Le jour de la réception de M. Vandal, je me rencontrai sur l’escalier de notre bibliothèque avec un des mes confrères de l’Académie, un de ces hommes qu’on a bien raison de questionner, car, en le quittant, on en sait toujours plus qu’en l’abordant. Je vous le désignerai suffisamment si j’ajoute que c’est un grand savant qui est un très habile écrivain. En le voyant, saisi par je ne sais quelle inspiration subite, je lui dis à brûle-pourpoint : « Comment caractériseriez-vous le grand mouvement scientifique de notre siècle ? ― Comment ? me dit-il vivement, par un seul mot : C’est une explosion. Nos pères avaient commencé à charger la pièce d’artillerie, mais c’est nous qui avons tiré le coup de canon. ― Dites les coups de canon ! répondisje en riant, car, depuis soixante ans, ils ne s’arrêtent pas ! Tous les jours, explosions nouvelles ! inventions nouvelles ! découvertes nouvelles ! Voudriez-vous me nommer quelques-uns de ces grands esprits ?

― D’abord, au début, deux naturalistes de génie, Cuvier et Geoffroy Saint-Hilaire.

― Je les ai connus tous les deux. Mais après eux ?
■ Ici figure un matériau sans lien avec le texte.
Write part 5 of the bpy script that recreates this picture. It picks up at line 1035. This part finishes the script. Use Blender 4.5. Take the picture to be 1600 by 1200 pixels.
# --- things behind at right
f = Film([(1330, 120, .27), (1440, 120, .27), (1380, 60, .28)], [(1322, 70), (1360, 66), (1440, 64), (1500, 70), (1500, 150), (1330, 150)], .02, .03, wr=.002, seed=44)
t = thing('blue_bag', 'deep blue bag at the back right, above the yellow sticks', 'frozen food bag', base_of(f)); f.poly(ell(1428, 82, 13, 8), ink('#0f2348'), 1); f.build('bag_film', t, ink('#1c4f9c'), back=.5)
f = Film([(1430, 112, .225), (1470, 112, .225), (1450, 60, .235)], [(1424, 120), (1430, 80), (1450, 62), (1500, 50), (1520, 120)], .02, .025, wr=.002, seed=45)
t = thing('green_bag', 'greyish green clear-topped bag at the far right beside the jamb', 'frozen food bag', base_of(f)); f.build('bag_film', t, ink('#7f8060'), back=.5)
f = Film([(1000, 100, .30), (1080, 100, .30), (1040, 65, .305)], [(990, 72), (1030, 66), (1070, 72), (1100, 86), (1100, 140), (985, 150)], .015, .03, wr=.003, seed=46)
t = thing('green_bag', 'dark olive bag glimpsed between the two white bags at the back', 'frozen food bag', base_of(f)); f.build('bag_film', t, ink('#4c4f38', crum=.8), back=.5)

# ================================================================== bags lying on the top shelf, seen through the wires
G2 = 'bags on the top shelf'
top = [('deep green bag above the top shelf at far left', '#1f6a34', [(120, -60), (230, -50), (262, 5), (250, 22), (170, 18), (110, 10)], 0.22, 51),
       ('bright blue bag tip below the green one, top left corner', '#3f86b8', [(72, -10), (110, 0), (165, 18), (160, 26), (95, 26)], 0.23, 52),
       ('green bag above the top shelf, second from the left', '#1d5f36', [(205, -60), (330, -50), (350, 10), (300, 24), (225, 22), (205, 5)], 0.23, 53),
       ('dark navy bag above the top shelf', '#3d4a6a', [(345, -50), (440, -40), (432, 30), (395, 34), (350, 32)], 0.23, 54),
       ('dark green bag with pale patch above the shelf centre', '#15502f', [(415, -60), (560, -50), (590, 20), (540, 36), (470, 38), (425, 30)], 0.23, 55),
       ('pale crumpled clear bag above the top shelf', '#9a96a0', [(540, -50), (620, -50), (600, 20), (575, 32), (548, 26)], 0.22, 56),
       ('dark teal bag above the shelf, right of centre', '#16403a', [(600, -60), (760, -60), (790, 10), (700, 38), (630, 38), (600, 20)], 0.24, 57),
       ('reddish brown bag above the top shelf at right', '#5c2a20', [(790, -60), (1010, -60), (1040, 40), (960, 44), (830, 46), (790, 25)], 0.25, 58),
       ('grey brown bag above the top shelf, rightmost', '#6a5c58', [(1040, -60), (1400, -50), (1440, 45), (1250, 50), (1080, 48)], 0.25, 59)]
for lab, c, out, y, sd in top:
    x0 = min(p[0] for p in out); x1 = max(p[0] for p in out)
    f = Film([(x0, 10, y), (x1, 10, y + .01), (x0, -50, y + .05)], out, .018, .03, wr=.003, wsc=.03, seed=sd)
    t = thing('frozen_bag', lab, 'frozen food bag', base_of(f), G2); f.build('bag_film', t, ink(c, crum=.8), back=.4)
― Un physicien, Fresnel, que ses travaux sur la lumière l’ont immortalisé.

― Et après Fresnel ?

― Un astronome, Leverrier. Leverrier a lu dans le ciel, le front penché sur sa table de travail. Il n’a pas dit : Une planète est là ! Il a dit : Elle doit être là, et elle y était. Leverrier est le témoignage le plus frappant de la puissance du calcul... et du travail.

― Et après Leverrier ?

― Un mathématicien, un physicien, un chimiste, Ampère ! Ampère est, je crois, le plus prodigieux cerveau de notre temps. Il a touché à tout dans le domaine de la science, il a inventé partout, et il est resté partout l’homme de la Science pure. Son admirable mémoire sur l’électricité se termine par cette petite note jetée négligemment au bas de la page : « Pourrait servir à la transmission des nouvelles. »

― Et après Ampère ?

― Un simple minéralogiste, si vous consultez l’Annuaire de l’Institut, mais ce minéralogiste a joint la chimie à la minéralogie, et il a élevé ces deux sciences à une telle hauteur, qu’elles sont devenues : la science de la nature. Ajoutez que ce grand homme a eu tout à la fois le génie de la méthode et le génie de l’invention, et qu’on peut l’appeler, en outre, le bienfaiteur de l’humanité, c’est Pasteur ! Arrêtons-nous à ce nom, et disons, mon cher confrère, que dans l’avenir, quand on voudra qualifier notre siècle, on l’appellera le siècle de la science.

― Je réclame ! répliquai-je vivement, je réclame pour la poésie lyrique, pour le roman, pour l’histoire, et je complète votre définition en disant : Le XIXe siècle est le siècle de la science... et de l’imagination ! »

Là-dessus, nous nous séparâmes, je m’en retournai chez moi tout songeur, et le soir, mes pieds sur les chenets, je pensai à part moi : Allons, mon cher XIXe siècle, tu peux mourir, tu as bien accompli ta tâche ! Si le XVIIIe siècle a mérité, comme le demandait Michelet, le titre de grand, pour nous avoir conquis, rien que par la puissance de la plume, la liberté de conscience et l’égalité devant la loi ; Toi aussi, tu as fait ce que tes deux illustres prédécesseurs n’ont pas fait ; Toi aussi, tu nous as ouvert les routes inexplorées dans le domaine de l’art et de la pensée, et nous, tes fils, nous avons le droit de dire : l’antiquité a eu deux grands siècles : Athènes, le siècle de Périclès ; Rome, le siècle d’Auguste ; la France est plus heureuse, elle en a trois.